P53C-2147
An approach of crater automatic recognition based on contour digital elevation model from Chang’E Missions

Friday, 18 December 2015
Poster Hall (Moscone South)
Wei Zuo1, Chunlai Li1, Shurong Ran1, Zhoubin Zhang1, Haiying Li1 and Jianqing Feng2, (1)National Astronomical Observatories, Chinese Academy of Sciences, Beijing, China, (2)Chinese Academy of Sciences, Beijing, China
Abstract:
In order to provide fundamental information for exploration and related scientific research on the Moon and other planets, we propose a new automatic method to recognize craters on the lunar surface based on contour data extracted from a digital elevation model (DEM). First, we mapped 16-bits DEM to 256 gray scales for data compression, then for the purposes of better visualization, the grayscale is converted into RGB image. After that, a median filter is applied twice to DEM for data optimization, which produced smooth, continuous outlines for subsequent construction of contour plane.

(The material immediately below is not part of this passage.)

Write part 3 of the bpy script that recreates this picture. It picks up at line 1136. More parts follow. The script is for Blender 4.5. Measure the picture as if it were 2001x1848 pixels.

Considering the fact that the morphology of crater on contour plane can be approximately expressed as an ellipse or circle, we extract the outer boundaries of contour plane with the same color(gray value) as targets for further identification though a 8- neighborhood counterclockwise searching method. Then, A library of training samples is constructed based on above targets calculated from some sample DEM data, from which real crater targets are labeled as positive samples manually, and non-crater objects are labeled as negative ones. Some morphological feathers are calculated for all these samples, which are major axis (L), circumference(C), area inside the boundary(S), and radius of the largest inscribed circle(R). We use R/L, R/S, C/L, C/S, R/C, S/L as the key factors for identifying craters, and apply Fisher discrimination method on the sample library to calculate the weight of each factor and determine the discrimination formula, which is then applied to DEM data for identifying lunar craters. The method has been tested and verified with DEM data from CE-1 and CE-2, showing strong recognition ability and robustness and is applicable for the recognition of craters with various diameters and significant morphological differences, making fast and accurate automatic crater recognition possible.